1990’da ABD, Irak Cumhurbaşkanı Saddam Hüseyin’in petrol zengini Kuveyt’i işgal etmesinden sonra hem sert açıklamalar yaptı hem de çeşitli kuvvet gösterilerinde bulundu. BM destekli bir koalisyonu seferber etti, Suudi Arabistan sınırına asker yerleştirdi. Dönemin Dışişleri Bakanı James Baker, son bir teklifte Iraklı mevkidaşı Tarık Aziz ile Cenevre’de yaptığı görüşmeye Bush’tan bir mektup getirdi. Aziz, ‘Bu mektubu kabul edemem. Devlet başkanları arasındaki iletişime uygun bir dilde yazılmamış’ diye karşılık verdi. Ardından ABD liderliğindeki koalisyon Kuveyt’e asker çıkarark Irak’ı geri çekilmeye zorladı. Ancak Washington ile Bağdat arasında düşmanlık ve şüpheler hep devam etti. ABD diplomasisi 2003’te, Saddam’ın BM silah denetçilerini aldattığını ve kitle imha silahları üretmek için tesislerini sakladığını iddia eden yanlış bir ABD istihbaratına uluslararası desteği sağlayamadı. Birçok tarihçinin ABD dış politikasının tarihteki en büykü hatalarından birisi olarak gördüğü Irak işgalini ikinci kez başlattı. Yıllar sonra binlerce sivil ve askerin hayatını kaybettiği bir savaşın ardından, arkasında yıkılmış ve harap bir Irak bırakarak bu ülkeden çekildi.
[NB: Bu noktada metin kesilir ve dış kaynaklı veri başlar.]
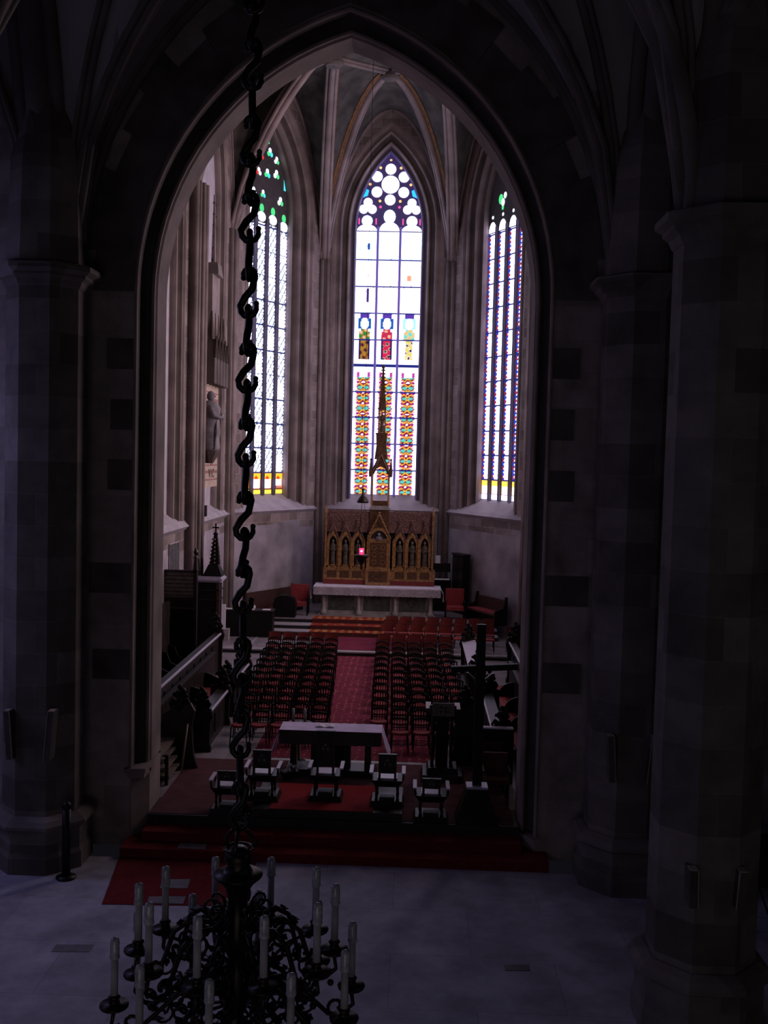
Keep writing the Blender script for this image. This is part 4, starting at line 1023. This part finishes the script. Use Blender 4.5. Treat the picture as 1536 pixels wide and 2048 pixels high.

SÖZÜNDE DURMAYAN EISENHOWER

ABD başkanlarından Eisenhower, komünizmin Doğu Avrupa’da yayılmasını durduracakları sözünü vermişti. Öğrenciler ve işçiler, 1956’da Budapeşte’de beklenmedik bir ayaklanma başlatt. O sırada CIA tarafından finanse edilen Özgür Radyo Avrupa, ‘işçilerin cesur ve kahraman grevi’ temalı yayınlarla ayaklanmayı destekledi. Sovyet birlikleri isyanı bastırmak için askeri müdahale düzenledi. Eisenhower ayaklanmanın ‘Macar halkının uzun süredir sahip olduğu yoğun özgürlük arzusunu’ yansıttığını söylese de, o sırada Süveyş Kanalı’ndaki krize odaklandığı için ‘sözlü tavır’ dışında pek birşey yapmadı ve Macaristan otuz yıl komünist yönetim altında kaldı.

MESAFELERİN ANLAMI

Küba füze krizinden altmış yıl sonra, Biden’ın Moskova ile mücadelesi siyasi coğrafya ve stratejik çıkarlar açısından büyük farklılılar gösteriyor. Küba, Sovyetler Birliği’nden 8 bin kilometre zakta ABD’nin ise burnunun dibindeydi. Buna karşılık Ukrayna ABD’den 7 bin kilometre uzakta ve Rusya’nın Batı ile en uzun sınırını oluşturuyor. Sovyetler Birliği, Rusya’nın bugün Ukrayna sınırına yaptığı gibi, Küba’da yüz binden fazla asker konuşlandırma imkanına sahip değildi. Küba füze krizi Kruşçev için sonun başlangıcı olmuştu. Sovyet lideri, 1964’te onu siyasi olarak daha savunmasız hale getiren bir sistem kurduktan sonra devrildi. Buna karşılık Putin, ömür boyu kendini garanti altına alacak siyasi adımlar attı ve ülke içinde şu anda en güçlü politikacı. Adeta rakipsiz. Biden ise, yıkıcı bir seçim kampanyasının ardından seçildiği koltukta, Kongre’deki dengeler nedeniyle diken üstünde. İstediği değişikleri Kongre’den çıkaramıyor. Irak ve Afganistan’daki sonuçları açısından başarısız savaşların ardından, yeni bir askeri heyecana kesinlikle karşı. Müttefikleri Avrupa ülkeleri, Rusya ile bir didişmeye girmeye –hepsi farklı farklı sebeplerle- hiç hevesli değil. Aylardır birbirlerinin gözlerinin içine bakarak, rakibinin bir anlık bir göz kırpmasını bekleyen iki lider içinde kimin istediğine ulaşacağını tahmin etmek çok zor. Ama gözünü ilk kırpan, ilk geri adımı atan olacak.